Tarrant County Property Search FAQ

How do I search Tarrant County property records for free?

Use Tarrant Appraisal District for appraisal/property details, the Tarrant County Tax Office search for tax account information, and the Tarrant County Official Records Search for deeds and recorded documents.

What is the official Tarrant County property search website?

The official appraisal starting point is Tarrant Appraisal District at TAD.org. For tax accounts, use the Tarrant County Tax Office property search. For recorded documents, use the County Clerk official records search.

Can I search Tarrant County property by owner name?

Yes. The Tarrant County Tax Office property search supports Owner Name search, and TAD property search can also help identify properties by search terms and categories.

Can I search Tarrant County property tax by account number?

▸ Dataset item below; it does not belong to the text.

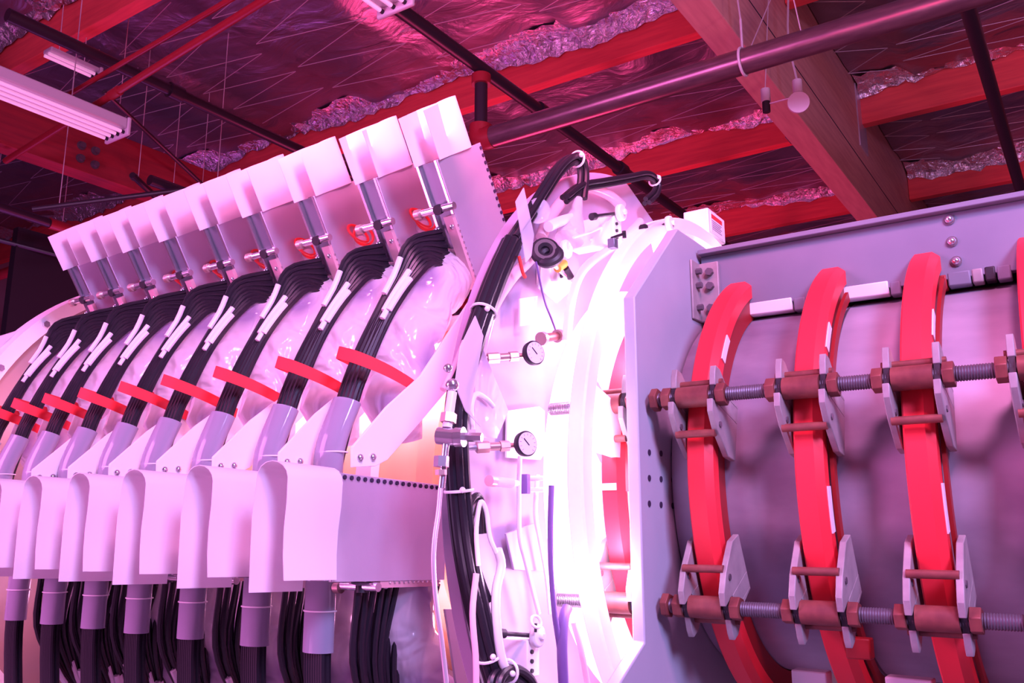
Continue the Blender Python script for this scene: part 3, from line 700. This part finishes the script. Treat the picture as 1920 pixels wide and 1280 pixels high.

Yes. The Tarrant County Tax Office property search allows Account Number search. It also allows Owner Address and Owner Name search.

Do I need a login to view Tarrant County tax account details?

No. The Tax Office portal says users do not need to create a profile or login to view account details or make a payment.

Where do I find Tarrant County deed records?

Use the Tarrant County Official Records Search or the County Clerk real estate records page. The official records search supports index-only and full-text/OCR search options.

Can I download Tarrant County official record copies for free?

Tarrant County says unofficial watermarked copies of many official public records can be accessed, downloaded and printed free from home through the official records search.

Is Tarrant County public map viewer a legal survey?

No. The public map viewer is for general reference purposes. Use official records, legal surveys and professional advice when legal reliance is required.

Why does my Tarrant County property search show no results?

You may be using the wrong portal, entering the wrong search field, using too much address detail, searching the wrong property category or searching a recent transfer before all systems update.

Can I use Tarrant County property records for tenant screening?

No. This guide is for property-record navigation only. Do not use public property records as a consumer report for tenant, employment, credit, insurance or eligibility decisions.

Should I pay a private site for Tarrant County property records?

Check TAD, the Tarrant County Tax Office, the County Clerk official records search and map tools first. Many basic records are available through official public sources.

Who should I contact for Tarrant County property tax payment questions?

Use the Tarrant County Tax Office for tax bill, payment, receipt, refund, paperless billing and property tax account questions.

Final Take: Best Way to Search Tarrant County Property Records in 2026

The best Tarrant County property search starts with Tarrant Appraisal District because it helps identify the property, property category, owner/account information and appraisal details. After that, use the Tarrant County Tax Office for tax accounts and payments, the County Clerk official records search for deeds and recorded documents, and map tools for location context.

Do not expect one website to show everything. Appraisal records, tax accounts, official records and map data are connected, but they answer different questions. If you copy the account number, owner name, property address, tax year and document clues before switching portals, your search will be faster and more accurate.